--- begin ---
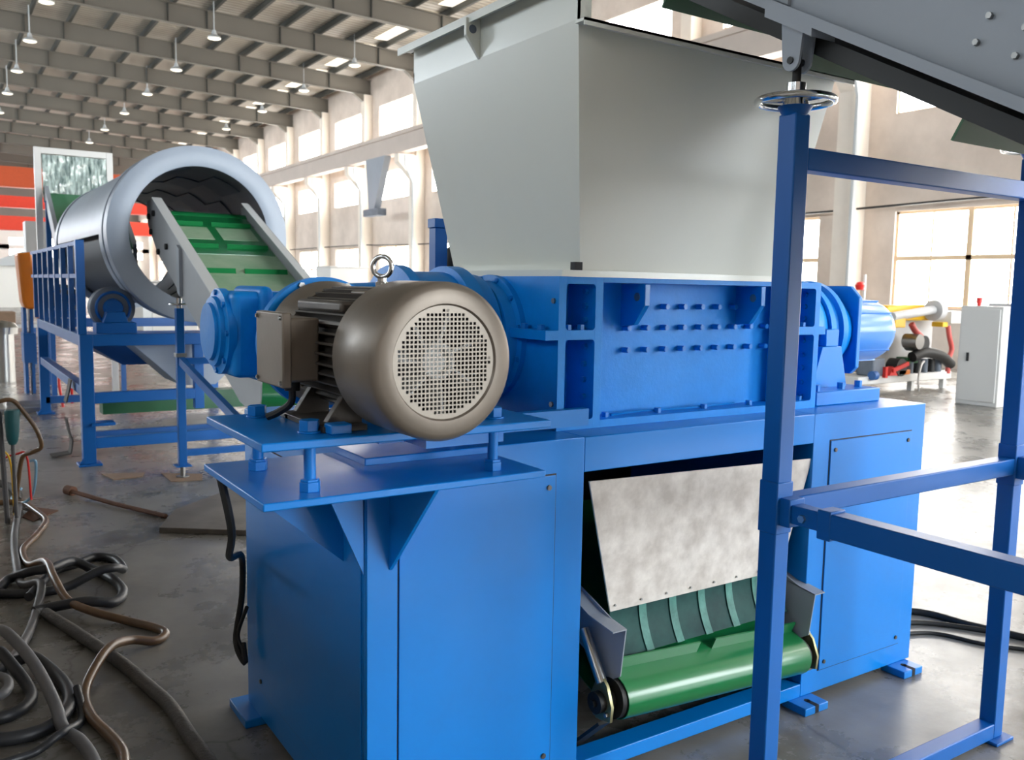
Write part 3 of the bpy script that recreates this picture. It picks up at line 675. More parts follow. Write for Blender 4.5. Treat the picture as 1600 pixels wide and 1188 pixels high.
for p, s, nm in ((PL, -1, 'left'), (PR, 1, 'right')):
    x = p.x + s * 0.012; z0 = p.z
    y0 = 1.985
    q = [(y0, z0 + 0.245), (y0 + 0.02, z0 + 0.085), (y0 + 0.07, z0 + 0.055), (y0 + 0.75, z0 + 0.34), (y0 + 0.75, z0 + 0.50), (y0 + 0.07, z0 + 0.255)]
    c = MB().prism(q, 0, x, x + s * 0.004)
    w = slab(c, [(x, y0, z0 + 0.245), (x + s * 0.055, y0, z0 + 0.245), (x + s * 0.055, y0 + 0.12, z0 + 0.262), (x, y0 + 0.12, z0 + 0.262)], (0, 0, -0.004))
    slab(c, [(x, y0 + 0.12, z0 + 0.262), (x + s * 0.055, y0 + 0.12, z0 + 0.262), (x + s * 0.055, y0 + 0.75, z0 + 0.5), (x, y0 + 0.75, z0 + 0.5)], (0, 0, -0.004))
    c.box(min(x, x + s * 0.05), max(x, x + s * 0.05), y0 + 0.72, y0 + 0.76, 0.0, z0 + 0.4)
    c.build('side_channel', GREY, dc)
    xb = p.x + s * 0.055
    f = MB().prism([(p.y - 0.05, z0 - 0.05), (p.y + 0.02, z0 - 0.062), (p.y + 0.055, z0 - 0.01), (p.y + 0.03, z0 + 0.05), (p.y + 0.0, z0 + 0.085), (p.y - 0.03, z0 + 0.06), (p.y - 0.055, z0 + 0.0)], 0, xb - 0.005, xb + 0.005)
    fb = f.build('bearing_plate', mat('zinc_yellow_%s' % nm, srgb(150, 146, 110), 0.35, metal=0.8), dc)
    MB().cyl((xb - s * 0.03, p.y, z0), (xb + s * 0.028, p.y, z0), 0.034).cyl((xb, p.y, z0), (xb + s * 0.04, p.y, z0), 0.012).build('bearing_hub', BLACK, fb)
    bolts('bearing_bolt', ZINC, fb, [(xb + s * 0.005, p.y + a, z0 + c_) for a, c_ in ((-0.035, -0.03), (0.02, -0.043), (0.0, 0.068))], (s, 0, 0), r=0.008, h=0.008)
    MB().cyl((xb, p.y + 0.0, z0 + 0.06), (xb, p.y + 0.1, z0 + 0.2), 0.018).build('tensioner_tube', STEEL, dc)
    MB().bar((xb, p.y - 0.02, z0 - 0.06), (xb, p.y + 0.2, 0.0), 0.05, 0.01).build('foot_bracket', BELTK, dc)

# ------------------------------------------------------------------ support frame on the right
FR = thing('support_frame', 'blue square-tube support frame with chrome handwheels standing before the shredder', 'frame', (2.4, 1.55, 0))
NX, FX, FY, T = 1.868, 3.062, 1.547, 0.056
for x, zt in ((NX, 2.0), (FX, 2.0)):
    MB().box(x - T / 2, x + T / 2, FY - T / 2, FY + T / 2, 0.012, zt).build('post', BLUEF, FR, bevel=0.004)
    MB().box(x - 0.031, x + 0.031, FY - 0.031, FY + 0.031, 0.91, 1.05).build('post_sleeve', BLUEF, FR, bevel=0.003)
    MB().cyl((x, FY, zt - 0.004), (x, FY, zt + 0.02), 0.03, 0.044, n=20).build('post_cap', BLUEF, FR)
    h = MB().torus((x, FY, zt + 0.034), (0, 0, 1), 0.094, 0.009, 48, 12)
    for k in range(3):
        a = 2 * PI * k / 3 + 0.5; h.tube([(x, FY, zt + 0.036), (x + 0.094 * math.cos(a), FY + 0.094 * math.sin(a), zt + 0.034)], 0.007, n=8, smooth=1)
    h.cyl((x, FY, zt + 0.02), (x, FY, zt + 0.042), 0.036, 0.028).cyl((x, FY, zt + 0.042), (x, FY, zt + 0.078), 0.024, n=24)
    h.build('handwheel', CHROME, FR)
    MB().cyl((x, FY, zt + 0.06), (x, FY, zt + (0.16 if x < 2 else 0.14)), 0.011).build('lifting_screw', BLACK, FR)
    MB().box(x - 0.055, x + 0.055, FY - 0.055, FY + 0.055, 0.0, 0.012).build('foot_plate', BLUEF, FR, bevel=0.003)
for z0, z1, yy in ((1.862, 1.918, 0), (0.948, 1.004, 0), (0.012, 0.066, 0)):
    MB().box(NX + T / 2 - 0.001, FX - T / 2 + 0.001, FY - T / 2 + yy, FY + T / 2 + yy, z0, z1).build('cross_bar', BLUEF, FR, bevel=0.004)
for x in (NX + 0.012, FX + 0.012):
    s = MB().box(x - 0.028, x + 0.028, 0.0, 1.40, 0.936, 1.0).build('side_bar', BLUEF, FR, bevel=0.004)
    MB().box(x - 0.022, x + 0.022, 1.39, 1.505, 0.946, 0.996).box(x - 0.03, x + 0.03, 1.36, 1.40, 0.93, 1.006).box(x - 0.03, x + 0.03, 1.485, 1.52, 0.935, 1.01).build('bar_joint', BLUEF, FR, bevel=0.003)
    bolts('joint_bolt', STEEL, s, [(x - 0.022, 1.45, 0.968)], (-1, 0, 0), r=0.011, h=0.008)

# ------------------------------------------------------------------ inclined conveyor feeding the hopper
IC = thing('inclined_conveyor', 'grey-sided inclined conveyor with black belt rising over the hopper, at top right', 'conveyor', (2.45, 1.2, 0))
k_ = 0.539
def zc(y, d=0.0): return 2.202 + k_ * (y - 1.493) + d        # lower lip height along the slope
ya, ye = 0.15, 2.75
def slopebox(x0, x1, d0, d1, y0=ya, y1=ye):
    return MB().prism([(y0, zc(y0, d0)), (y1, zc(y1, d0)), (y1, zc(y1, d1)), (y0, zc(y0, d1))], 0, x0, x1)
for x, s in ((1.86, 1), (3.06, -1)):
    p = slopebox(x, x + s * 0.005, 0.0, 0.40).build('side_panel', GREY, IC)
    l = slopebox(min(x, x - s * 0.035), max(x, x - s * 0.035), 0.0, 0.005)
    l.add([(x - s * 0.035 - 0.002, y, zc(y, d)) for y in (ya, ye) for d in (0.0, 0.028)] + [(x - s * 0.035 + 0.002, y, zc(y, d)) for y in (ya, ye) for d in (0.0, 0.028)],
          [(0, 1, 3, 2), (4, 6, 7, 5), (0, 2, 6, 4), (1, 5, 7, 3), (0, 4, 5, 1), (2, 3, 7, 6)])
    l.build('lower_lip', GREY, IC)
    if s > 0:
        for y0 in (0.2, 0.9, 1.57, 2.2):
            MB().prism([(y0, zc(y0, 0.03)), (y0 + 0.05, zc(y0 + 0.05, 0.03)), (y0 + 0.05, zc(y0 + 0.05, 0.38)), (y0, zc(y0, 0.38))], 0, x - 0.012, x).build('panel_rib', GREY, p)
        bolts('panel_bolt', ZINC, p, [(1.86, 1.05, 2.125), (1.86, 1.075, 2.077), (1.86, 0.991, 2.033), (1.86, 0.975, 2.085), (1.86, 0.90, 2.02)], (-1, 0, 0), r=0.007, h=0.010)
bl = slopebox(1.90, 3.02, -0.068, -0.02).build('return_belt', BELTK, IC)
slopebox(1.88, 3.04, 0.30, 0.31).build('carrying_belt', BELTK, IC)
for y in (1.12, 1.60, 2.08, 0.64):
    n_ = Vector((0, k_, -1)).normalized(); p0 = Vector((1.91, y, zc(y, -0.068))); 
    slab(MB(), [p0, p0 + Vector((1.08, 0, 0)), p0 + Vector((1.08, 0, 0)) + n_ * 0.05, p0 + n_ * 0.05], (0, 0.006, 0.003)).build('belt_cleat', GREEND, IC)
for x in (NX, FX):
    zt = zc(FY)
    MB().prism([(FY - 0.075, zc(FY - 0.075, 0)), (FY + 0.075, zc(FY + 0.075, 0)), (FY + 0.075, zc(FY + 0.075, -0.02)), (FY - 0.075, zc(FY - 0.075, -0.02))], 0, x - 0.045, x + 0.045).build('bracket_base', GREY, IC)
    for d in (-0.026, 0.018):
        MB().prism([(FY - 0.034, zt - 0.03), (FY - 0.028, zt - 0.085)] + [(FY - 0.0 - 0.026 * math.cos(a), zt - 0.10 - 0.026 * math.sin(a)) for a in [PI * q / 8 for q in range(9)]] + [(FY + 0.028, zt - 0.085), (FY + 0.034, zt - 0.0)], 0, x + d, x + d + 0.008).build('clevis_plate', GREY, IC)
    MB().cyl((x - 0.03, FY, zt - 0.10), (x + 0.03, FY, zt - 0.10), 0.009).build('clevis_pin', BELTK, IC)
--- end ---
Pictures are excluded: retype only the lines from the beginning of the listing above through the line with "MB().bar((xb, p.y - 0.02, z0", both included.

**Exercise response**
Write part 3 of the bpy script that recreates this picture. It picks up at line 675. More parts follow. Write for Blender 4.5. Treat the picture as 1600 pixels wide and 1188 pixels high.
for p, s, nm in ((PL, -1, 'left'), (PR, 1, 'right')):
    x = p.x + s * 0.012; z0 = p.z
    y0 = 1.985
    q = [(y0, z0 + 0.245), (y0 + 0.02, z0 + 0.085), (y0 + 0.07, z0 + 0.055), (y0 + 0.75, z0 + 0.34), (y0 + 0.75, z0 + 0.50), (y0 + 0.07, z0 + 0.255)]
    c = MB().prism(q, 0, x, x + s * 0.004)
    w = slab(c, [(x, y0, z0 + 0.245), (x + s * 0.055, y0, z0 + 0.245), (x + s * 0.055, y0 + 0.12, z0 + 0.262), (x, y0 + 0.12, z0 + 0.262)], (0, 0, -0.004))
    slab(c, [(x, y0 + 0.12, z0 + 0.262), (x + s * 0.055, y0 + 0.12, z0 + 0.262), (x + s * 0.055, y0 + 0.75, z0 + 0.5), (x, y0 + 0.75, z0 + 0.5)], (0, 0, -0.004))
    c.box(min(x, x + s * 0.05), max(x, x + s * 0.05), y0 + 0.72, y0 + 0.76, 0.0, z0 + 0.4)
    c.build('side_channel', GREY, dc)
    xb = p.x + s * 0.055
    f = MB().prism([(p.y - 0.05, z0 - 0.05), (p.y + 0.02, z0 - 0.062), (p.y + 0.055, z0 - 0.01), (p.y + 0.03, z0 + 0.05), (p.y + 0.0, z0 + 0.085), (p.y - 0.03, z0 + 0.06), (p.y - 0.055, z0 + 0.0)], 0, xb - 0.005, xb + 0.005)
    fb = f.build('bearing_plate', mat('zinc_yellow_%s' % nm, srgb(150, 146, 110), 0.35, metal=0.8), dc)
    MB().cyl((xb - s * 0.03, p.y, z0), (xb + s * 0.028, p.y, z0), 0.034).cyl((xb, p.y, z0), (xb + s * 0.04, p.y, z0), 0.012).build('bearing_hub', BLACK, fb)
    bolts('bearing_bolt', ZINC, fb, [(xb + s * 0.005, p.y + a, z0 + c_) for a, c_ in ((-0.035, -0.03), (0.02, -0.043), (0.0, 0.068))], (s, 0, 0), r=0.008, h=0.008)
    MB().cyl((xb, p.y + 0.0, z0 + 0.06), (xb, p.y + 0.1, z0 + 0.2), 0.018).build('tensioner_tube', STEEL, dc)
    MB().bar((xb, p.y - 0.02, z0 - 0.06), (xb, p.y + 0.2, 0.0), 0.05, 0.01).build('foot_bracket', BELTK, dc)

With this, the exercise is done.